Like most people reading this blog, I generally just take satellite-based technologies as a given. But what if it were impossible to orbit satellites around the Earth? Welcome to the the frightening world of the Kessler Syndrome.
Because the nations and companies of the world haven’t done a very good job of taking care of their messes, there is a lot of debris floating in orbit around us. As the amount of debris increases from dead satellites and collisions between objects in orbit, there is in turn more debris created that in turn has the potential to create yet more collisions.
Kessler Syndrome posits scenario where the amount of debris in orbit around the planet is so dense that it sets off a series of cascading collisions–which in turn generate even more debris and more collisions–that would effectively make it impossible to place satellites in orbit for decades.
Ironically one of the biggest threats for triggering a worst case scenario is the European Space Agency’s Envistat which was launched in 2002 and designed to improve available data relevant to a number of environmental problems. In 2012, the ESA lost contact with Envistat and it will spend the next 150 years in an orbit that will frequently bring it near potential collisions with other satellites and debris.

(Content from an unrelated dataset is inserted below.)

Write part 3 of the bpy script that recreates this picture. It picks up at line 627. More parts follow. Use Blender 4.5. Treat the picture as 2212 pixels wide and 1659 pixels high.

Referring to a 2009 incident in which Envistat had to be maneuvered to avoid a collision with the upper stage of a Chinese rocket, astrophysicist and Kessler Syndrome namesake Donald Kessler last year told Space Safety Magazine,
The cascade process can be more accurately thought of as continuous and as already started, where each collision or explosion in orbit slowly results in an increase in the frequency of future collisions. But since Envisat is so massive, if the collision had occurred it would instantly produced a debris environment that, under the most optimistic conditions, we would not expect to have for at least 100 years. That is close to what most might call a “trigger” event.”